■ Given task:
Extract the full listing below without altering a single character.

··········

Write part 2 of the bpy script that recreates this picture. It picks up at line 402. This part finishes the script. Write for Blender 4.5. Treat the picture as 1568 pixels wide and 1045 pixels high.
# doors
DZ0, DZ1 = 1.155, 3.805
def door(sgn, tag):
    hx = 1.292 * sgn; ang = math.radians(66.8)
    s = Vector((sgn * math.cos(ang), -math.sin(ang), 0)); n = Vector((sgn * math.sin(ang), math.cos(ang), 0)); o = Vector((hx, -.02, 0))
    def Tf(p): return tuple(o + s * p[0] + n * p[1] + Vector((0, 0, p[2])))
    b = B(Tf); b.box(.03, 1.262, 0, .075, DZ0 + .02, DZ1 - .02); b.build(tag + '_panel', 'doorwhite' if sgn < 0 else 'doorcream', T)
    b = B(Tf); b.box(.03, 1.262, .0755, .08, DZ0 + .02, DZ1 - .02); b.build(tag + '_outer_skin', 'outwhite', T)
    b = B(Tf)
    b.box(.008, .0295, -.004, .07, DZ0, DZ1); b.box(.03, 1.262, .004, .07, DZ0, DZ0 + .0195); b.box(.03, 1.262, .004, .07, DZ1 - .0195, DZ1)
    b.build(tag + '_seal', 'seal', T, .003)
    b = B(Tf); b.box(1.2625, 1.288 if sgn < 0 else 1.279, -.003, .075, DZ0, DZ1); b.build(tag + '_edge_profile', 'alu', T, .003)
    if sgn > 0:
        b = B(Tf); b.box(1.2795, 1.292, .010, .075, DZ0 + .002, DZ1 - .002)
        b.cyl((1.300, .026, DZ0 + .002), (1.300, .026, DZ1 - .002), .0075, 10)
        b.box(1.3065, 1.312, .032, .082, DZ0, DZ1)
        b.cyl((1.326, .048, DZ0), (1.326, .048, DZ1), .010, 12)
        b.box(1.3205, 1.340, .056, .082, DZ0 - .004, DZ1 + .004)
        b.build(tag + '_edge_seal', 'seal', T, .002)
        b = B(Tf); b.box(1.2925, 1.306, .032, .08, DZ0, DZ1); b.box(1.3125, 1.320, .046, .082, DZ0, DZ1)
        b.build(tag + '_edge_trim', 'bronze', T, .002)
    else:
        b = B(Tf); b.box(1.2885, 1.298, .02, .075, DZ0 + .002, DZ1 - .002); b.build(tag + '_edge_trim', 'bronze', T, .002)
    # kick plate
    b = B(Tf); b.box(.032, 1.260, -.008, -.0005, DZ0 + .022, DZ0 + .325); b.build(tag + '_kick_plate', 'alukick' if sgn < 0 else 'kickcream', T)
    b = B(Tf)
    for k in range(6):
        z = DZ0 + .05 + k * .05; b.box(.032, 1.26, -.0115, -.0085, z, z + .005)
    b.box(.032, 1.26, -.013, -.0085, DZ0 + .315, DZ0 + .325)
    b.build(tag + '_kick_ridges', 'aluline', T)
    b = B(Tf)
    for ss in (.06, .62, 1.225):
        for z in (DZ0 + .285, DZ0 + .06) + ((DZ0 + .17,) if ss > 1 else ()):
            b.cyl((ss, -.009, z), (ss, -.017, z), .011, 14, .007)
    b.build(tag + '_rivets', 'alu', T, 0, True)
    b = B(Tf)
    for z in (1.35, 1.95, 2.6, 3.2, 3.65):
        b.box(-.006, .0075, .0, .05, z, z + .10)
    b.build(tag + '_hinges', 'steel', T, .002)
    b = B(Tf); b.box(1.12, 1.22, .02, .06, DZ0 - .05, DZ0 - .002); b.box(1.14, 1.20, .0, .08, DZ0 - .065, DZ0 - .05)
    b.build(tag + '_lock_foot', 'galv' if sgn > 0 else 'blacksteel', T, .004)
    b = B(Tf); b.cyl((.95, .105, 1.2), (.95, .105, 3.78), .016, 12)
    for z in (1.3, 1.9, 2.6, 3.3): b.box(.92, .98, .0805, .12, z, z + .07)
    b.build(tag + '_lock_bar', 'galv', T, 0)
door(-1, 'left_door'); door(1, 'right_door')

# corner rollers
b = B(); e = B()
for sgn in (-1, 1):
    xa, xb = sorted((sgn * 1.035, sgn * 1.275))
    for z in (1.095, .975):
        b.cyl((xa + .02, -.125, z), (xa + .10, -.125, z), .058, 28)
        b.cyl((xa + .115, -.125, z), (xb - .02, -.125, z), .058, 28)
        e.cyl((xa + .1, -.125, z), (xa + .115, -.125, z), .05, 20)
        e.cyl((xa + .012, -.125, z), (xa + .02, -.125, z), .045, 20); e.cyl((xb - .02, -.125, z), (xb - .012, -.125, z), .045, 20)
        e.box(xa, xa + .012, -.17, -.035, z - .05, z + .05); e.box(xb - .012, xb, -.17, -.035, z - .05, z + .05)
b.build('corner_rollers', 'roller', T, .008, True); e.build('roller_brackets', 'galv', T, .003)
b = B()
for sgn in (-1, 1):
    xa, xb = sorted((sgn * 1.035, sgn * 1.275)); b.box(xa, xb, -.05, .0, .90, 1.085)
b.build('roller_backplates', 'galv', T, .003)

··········

■ Result of the task:
Write part 2 of the bpy script that recreates this picture. It picks up at line 402. This part finishes the script. Write for Blender 4.5. Treat the picture as 1568 pixels wide and 1045 pixels high.
# doors
DZ0, DZ1 = 1.155, 3.805
def door(sgn, tag):
    hx = 1.292 * sgn; ang = math.radians(66.8)
    s = Vector((sgn * math.cos(ang), -math.sin(ang), 0)); n = Vector((sgn * math.sin(ang), math.cos(ang), 0)); o = Vector((hx, -.02, 0))
    def Tf(p): return tuple(o + s * p[0] + n * p[1] + Vector((0, 0, p[2])))
    b = B(Tf); b.box(.03, 1.262, 0, .075, DZ0 + .02, DZ1 - .02); b.build(tag + '_panel', 'doorwhite' if sgn < 0 else 'doorcream', T)
    b = B(Tf); b.box(.03, 1.262, .0755, .08, DZ0 + .02, DZ1 - .02); b.build(tag + '_outer_skin', 'outwhite', T)
    b = B(Tf)
    b.box(.008, .0295, -.004, .07, DZ0, DZ1); b.box(.03, 1.262, .004, .07, DZ0, DZ0 + .0195); b.box(.03, 1.262, .004, .07, DZ1 - .0195, DZ1)
    b.build(tag + '_seal', 'seal', T, .003)
    b = B(Tf); b.box(1.2625, 1.288 if sgn < 0 else 1.279, -.003, .075, DZ0, DZ1); b.build(tag + '_edge_profile', 'alu', T, .003)
    if sgn > 0:
        b = B(Tf); b.box(1.2795, 1.292, .010, .075, DZ0 + .002, DZ1 - .002)
        b.cyl((1.300, .026, DZ0 + .002), (1.300, .026, DZ1 - .002), .0075, 10)
        b.box(1.3065, 1.312, .032, .082, DZ0, DZ1)
        b.cyl((1.326, .048, DZ0), (1.326, .048, DZ1), .010, 12)
        b.box(1.3205, 1.340, .056, .082, DZ0 - .004, DZ1 + .004)
        b.build(tag + '_edge_seal', 'seal', T, .002)
        b = B(Tf); b.box(1.2925, 1.306, .032, .08, DZ0, DZ1); b.box(1.3125, 1.320, .046, .082, DZ0, DZ1)
        b.build(tag + '_edge_trim', 'bronze', T, .002)
    else:
        b = B(Tf); b.box(1.2885, 1.298, .02, .075, DZ0 + .002, DZ1 - .002); b.build(tag + '_edge_trim', 'bronze', T, .002)
    # kick plate
    b = B(Tf); b.box(.032, 1.260, -.008, -.0005, DZ0 + .022, DZ0 + .325); b.build(tag + '_kick_plate', 'alukick' if sgn < 0 else 'kickcream', T)
    b = B(Tf)
    for k in range(6):
        z = DZ0 + .05 + k * .05; b.box(.032, 1.26, -.0115, -.0085, z, z + .005)
    b.box(.032, 1.26, -.013, -.0085, DZ0 + .315, DZ0 + .325)
    b.build(tag + '_kick_ridges', 'aluline', T)
    b = B(Tf)
    for ss in (.06, .62, 1.225):
        for z in (DZ0 + .285, DZ0 + .06) + ((DZ0 + .17,) if ss > 1 else ()):
            b.cyl((ss, -.009, z), (ss, -.017, z), .011, 14, .007)
    b.build(tag + '_rivets', 'alu', T, 0, True)
    b = B(Tf)
    for z in (1.35, 1.95, 2.6, 3.2, 3.65):
        b.box(-.006, .0075, .0, .05, z, z + .10)
    b.build(tag + '_hinges', 'steel', T, .002)
    b = B(Tf); b.box(1.12, 1.22, .02, .06, DZ0 - .05, DZ0 - .002); b.box(1.14, 1.20, .0, .08, DZ0 - .065, DZ0 - .05)
    b.build(tag + '_lock_foot', 'galv' if sgn > 0 else 'blacksteel', T, .004)
    b = B(Tf); b.cyl((.95, .105, 1.2), (.95, .105, 3.78), .016, 12)
    for z in (1.3, 1.9, 2.6, 3.3): b.box(.92, .98, .0805, .12, z, z + .07)
    b.build(tag + '_lock_bar', 'galv', T, 0)
door(-1, 'left_door'); door(1, 'right_door')

# corner rollers
b = B(); e = B()
for sgn in (-1, 1):
    xa, xb = sorted((sgn * 1.035, sgn * 1.275))
    for z in (1.095, .975):
        b.cyl((xa + .02, -.125, z), (xa + .10, -.125, z), .058, 28)
        b.cyl((xa + .115, -.125, z), (xb - .02, -.125, z), .058, 28)
        e.cyl((xa + .1, -.125, z), (xa + .115, -.125, z), .05, 20)
        e.cyl((xa + .012, -.125, z), (xa + .02, -.125, z), .045, 20); e.cyl((xb - .02, -.125, z), (xb - .012, -.125, z), .045, 20)
        e.box(xa, xa + .012, -.17, -.035, z - .05, z + .05); e.box(xb - .012, xb, -.17, -.035, z - .05, z + .05)
b.build('corner_rollers', 'roller', T, .008, True); e.build('roller_brackets', 'galv', T, .003)
b = B()
for sgn in (-1, 1):
    xa, xb = sorted((sgn * 1.035, sgn * 1.275)); b.box(xa, xb, -.05, .0, .90, 1.085)
b.build('roller_backplates', 'galv', T, .003)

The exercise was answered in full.